Recognizing this fact is all the more important in Omaha, where we have a very professional police department. I had the privilege of working with many law enforcement agencies across our country during my 30-year federal law enforcement career, ranging from large metropolitan and state police agencies to smaller city and county police agencies.

The Omaha Police Department has always been among the most professional agencies with which I have worked. The leadership of OPD is consistently among the best. In the last two decades, two Omaha police chiefs, Thomas Warren and Alex Hayes, were black officers and well-respected leaders who made significant contributions toward improving and enhancing the professionalism of the department.

Current Omaha Police Chief Todd Schmaderer is another outstanding, highly respected leader. Chief Schmaderer elevated the professionalism of the OPD and its engagement with the black community. He also increased police accountability and has not hesitated to hold officers accountable when misconduct occurs. He worked to acquire and implement use of body cameras (despite the lack of city funding) by attaining donations from charitable organizations and the public. He implemented enhanced training in de-escalation techniques and in engaging individuals in psychological crisis.

Should the OPD improve even more? Absolutely yes.

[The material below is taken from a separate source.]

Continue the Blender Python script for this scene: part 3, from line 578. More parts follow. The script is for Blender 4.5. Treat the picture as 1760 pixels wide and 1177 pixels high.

However, we should not denigrate or ignore the many improvements that have been made over the past decades.

Yes, there are bad police officers who should be held accountable. However, those bad officers represent a very small and aberrant portion of the approximately 800,000 U.S. sworn law enforcement officials. And, yes, there is entrenched bias and racism in our society. We must listen deeply to those who have suffered from prejudice and bias, and commit to meaningful action toward positive change. However, those promoting the false narratives that police bias is the primary cause of the suffering in the black community and police are intrinsically racist are not only wrong, but are endangering the community and society.